Of course, when an ordinary woman winds up with that load of semen in her mouth, she’s not likely to share our enthusiasm. This is where the disconnect between the fantasy needs of the two different partners can create horrible disappointment. If our brain is our most important sex organ, we also need to understand that during sex, our brain is completely under the control of our underlying fantasies about what we want sex to be. If a woman understands her male partner’s inner fantasies, she will intuitively understand that she should be grateful he decorated her with his precious semen (I know, it’s weird, but stay with me here). He has given her his grand prize. If she makes a disgusted face and spits it out, that’s crushing to his ego. (Most male egos are every bit as fragile as most female egos, especially during the vulnerable state of sexual intimacy.)

Instead, if she is excited and grateful — yeah! he won! and I helped! — and she plays with it — see, isn’t this cum fun? I can scoop drops of it up with my fingers and tease it apart — and then she gobbles it all up — can’t get enough of your precious cum dear — then a whole different message is being sent. Not only does she understand and respect his fantasy needs, she actively embraces them and plays with them — celebrates them. For instance, if it all went in your mouth, push a bit out with your tongue so it dribbles down your chin. “See, your load was so huge I couldn't hold it all in.” These sorts of white lies are the bedrock of fantasy. And don't forget to wipe the dribbles of cum up with your fingers and then gratefully lick them off — after all, you can’t get enough, right? After stoking his fantasies this hard, you’ll have him crawling across a floor of broken glass to worship you and please you. And if he isn’t willing to get bloody knees, if he doesn’t get the message that he better work hard to understand your fantasy needs and return the favor, then it’s definitely time to get rid of him and try another. (Of course, you should try explaining your fantasy needs to him and give him a chance to learn before throwing him out. He could be trainable. Plus, people don’t talk enough about their sexual needs anyway. Clear communication really, really helps.)

The true miracle occurs when the woman is so deeply tuned into her partner’s inner fantasies, that she gets to the point where she isn’t faking it anymore. She actually is grateful that he came in her mouth. She actually does enjoy playing with his cum and gobbling it all down. Sure, it still doesn’t taste great (okay, it’s still disgusting), but that doesn’t really matter. The mutual joy in the shared sexuality that she is creating overwhelms everything else.
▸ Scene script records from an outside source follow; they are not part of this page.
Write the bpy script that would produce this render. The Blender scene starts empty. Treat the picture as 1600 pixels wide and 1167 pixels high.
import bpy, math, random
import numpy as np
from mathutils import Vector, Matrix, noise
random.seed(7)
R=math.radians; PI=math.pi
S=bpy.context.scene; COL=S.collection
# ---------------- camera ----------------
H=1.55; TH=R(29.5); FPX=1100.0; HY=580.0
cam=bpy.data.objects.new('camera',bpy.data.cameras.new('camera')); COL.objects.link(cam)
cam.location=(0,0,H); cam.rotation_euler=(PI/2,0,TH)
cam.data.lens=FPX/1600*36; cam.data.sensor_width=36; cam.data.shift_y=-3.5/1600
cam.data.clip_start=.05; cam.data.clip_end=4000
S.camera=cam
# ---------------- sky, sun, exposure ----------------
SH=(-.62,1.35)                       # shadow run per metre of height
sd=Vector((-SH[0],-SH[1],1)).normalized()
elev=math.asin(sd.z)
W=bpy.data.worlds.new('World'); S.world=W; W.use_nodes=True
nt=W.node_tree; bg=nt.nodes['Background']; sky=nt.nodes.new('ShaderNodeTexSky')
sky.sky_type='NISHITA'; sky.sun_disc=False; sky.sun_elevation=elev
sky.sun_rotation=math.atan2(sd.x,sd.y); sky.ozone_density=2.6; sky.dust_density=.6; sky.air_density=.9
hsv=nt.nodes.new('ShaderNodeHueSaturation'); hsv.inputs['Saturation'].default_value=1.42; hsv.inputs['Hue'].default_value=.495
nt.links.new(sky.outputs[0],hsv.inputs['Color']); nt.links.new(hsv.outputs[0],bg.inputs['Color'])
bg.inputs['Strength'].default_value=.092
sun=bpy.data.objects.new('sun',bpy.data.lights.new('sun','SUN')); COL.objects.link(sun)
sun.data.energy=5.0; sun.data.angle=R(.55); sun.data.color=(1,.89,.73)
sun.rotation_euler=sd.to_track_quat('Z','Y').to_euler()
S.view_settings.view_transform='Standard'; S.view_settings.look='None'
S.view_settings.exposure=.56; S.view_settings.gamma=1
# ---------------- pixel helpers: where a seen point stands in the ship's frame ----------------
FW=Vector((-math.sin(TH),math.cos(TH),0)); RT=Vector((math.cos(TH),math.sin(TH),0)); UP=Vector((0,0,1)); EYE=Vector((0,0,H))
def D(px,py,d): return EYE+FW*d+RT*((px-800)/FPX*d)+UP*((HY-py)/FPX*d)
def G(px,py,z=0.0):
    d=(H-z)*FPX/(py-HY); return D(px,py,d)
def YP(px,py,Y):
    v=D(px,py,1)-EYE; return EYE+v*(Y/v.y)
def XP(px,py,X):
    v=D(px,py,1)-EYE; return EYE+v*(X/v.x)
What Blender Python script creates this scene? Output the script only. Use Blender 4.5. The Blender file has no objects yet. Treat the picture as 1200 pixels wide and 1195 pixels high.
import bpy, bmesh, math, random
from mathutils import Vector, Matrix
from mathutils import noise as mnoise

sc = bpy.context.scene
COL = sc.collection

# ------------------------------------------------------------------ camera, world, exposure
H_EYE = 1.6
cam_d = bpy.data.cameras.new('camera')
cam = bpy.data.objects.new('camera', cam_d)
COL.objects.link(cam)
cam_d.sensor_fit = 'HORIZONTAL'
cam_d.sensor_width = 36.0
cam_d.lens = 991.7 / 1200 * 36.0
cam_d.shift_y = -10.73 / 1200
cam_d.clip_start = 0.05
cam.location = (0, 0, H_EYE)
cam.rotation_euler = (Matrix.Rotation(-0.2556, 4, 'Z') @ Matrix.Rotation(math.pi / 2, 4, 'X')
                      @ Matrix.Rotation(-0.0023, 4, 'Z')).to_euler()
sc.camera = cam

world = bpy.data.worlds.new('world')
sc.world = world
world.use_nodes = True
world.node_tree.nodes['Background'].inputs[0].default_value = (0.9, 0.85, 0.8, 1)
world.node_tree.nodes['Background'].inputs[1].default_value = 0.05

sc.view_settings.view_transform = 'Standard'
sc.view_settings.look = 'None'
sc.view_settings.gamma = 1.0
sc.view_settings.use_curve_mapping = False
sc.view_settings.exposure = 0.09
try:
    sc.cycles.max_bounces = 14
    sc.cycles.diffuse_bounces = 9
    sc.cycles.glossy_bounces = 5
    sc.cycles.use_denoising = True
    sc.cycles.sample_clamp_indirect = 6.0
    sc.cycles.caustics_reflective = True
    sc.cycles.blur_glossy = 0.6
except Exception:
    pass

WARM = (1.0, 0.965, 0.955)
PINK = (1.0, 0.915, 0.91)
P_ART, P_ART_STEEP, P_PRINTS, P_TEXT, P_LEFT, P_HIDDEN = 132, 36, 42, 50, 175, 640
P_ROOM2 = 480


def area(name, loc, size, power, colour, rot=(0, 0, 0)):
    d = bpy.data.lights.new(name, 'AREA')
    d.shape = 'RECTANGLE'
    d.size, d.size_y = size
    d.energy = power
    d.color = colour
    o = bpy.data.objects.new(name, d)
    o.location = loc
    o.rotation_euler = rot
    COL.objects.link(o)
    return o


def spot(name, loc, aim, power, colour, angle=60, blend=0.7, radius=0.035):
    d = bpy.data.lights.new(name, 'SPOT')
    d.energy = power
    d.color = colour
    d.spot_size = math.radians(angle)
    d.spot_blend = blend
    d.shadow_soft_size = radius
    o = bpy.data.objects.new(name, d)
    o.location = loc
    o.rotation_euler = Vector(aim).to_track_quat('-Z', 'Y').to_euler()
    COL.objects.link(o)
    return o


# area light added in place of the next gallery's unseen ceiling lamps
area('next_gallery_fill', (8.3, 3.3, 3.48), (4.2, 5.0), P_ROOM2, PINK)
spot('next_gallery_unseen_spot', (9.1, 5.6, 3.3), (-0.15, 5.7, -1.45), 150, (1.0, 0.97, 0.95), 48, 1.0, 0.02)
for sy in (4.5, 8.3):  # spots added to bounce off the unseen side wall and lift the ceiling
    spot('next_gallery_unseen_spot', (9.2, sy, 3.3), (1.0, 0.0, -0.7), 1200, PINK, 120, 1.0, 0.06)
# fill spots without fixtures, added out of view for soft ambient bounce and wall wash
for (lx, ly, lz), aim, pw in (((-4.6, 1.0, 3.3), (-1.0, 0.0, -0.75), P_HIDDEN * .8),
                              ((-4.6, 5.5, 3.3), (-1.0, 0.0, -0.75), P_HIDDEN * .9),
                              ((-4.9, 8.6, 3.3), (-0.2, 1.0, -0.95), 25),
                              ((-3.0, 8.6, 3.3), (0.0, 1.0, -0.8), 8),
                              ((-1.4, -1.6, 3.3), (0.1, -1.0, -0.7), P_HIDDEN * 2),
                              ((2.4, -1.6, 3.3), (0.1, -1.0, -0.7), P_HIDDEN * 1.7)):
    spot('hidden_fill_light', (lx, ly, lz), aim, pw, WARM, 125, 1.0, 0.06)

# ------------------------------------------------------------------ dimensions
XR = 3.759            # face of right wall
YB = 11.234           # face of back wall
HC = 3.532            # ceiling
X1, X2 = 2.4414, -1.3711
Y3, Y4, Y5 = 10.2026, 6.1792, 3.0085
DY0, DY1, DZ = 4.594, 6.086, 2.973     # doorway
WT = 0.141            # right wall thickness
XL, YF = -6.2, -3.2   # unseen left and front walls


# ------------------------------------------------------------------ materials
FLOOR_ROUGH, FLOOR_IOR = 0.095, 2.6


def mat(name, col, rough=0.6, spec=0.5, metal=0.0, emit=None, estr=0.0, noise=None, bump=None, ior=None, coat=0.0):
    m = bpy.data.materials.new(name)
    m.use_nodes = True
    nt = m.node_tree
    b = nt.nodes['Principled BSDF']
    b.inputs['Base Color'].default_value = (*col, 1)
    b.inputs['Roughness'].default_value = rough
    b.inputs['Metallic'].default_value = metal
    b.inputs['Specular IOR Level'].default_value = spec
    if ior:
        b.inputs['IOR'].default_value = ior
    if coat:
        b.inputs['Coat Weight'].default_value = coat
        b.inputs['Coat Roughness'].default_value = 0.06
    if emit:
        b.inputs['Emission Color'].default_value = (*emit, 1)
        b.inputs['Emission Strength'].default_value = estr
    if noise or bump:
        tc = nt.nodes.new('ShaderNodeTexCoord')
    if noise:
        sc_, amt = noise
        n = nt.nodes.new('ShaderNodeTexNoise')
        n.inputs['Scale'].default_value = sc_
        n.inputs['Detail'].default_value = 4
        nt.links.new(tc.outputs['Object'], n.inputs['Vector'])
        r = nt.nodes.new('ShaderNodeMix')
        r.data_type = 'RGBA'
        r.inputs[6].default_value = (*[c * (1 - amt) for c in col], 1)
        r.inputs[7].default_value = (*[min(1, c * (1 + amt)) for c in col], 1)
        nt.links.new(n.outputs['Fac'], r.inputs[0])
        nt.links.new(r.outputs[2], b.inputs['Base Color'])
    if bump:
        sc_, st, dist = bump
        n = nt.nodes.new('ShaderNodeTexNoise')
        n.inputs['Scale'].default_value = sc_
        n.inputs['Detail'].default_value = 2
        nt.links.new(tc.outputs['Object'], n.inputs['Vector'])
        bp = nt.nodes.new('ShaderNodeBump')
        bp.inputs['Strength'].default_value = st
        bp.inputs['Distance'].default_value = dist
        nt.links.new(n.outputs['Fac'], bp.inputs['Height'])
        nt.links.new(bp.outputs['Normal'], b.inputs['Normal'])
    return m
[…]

It may seem like a lot to ask of a female sub, but remember, that sub is also asking a great deal of her dom partner. He has to be creative, work hard to set up scenes, and take risks about what will or won’t arouse her. He really has to put his ego on the line. If the scene falls flat for her, after everything he has invested in it, then he feels a harsh sense of failure (or he should, if he has any worth as a dom). And while he’s struggling with all these issues, the sub doesn’t have any responsibilities at all because she’s tied up and helpless. She’s forcibly restrained to be only in receive-mode. All of his attention is on her, not on himself. He is (or should be) working as hard as possible to tap into her inner fantasies, tickle them, play with them, draw them out, twist them in new directions, inflate them to impossible dimensions — until she explodes helplessly into endless waves of mind-blowing orgasms (or at least has a good time). That’s his part of the bargain. For a good dom, taking her on that journey gives him at least as much joy as his own orgasm. Probably more. (Warning: If he doesn’t really care about whether she’s having fun, but instead, his joy comes from having control over her, then run! Run away fast. Run away far. He is a soul-sucking asshole to be avoided forever. Not that I have strong feelings about this, mind you.)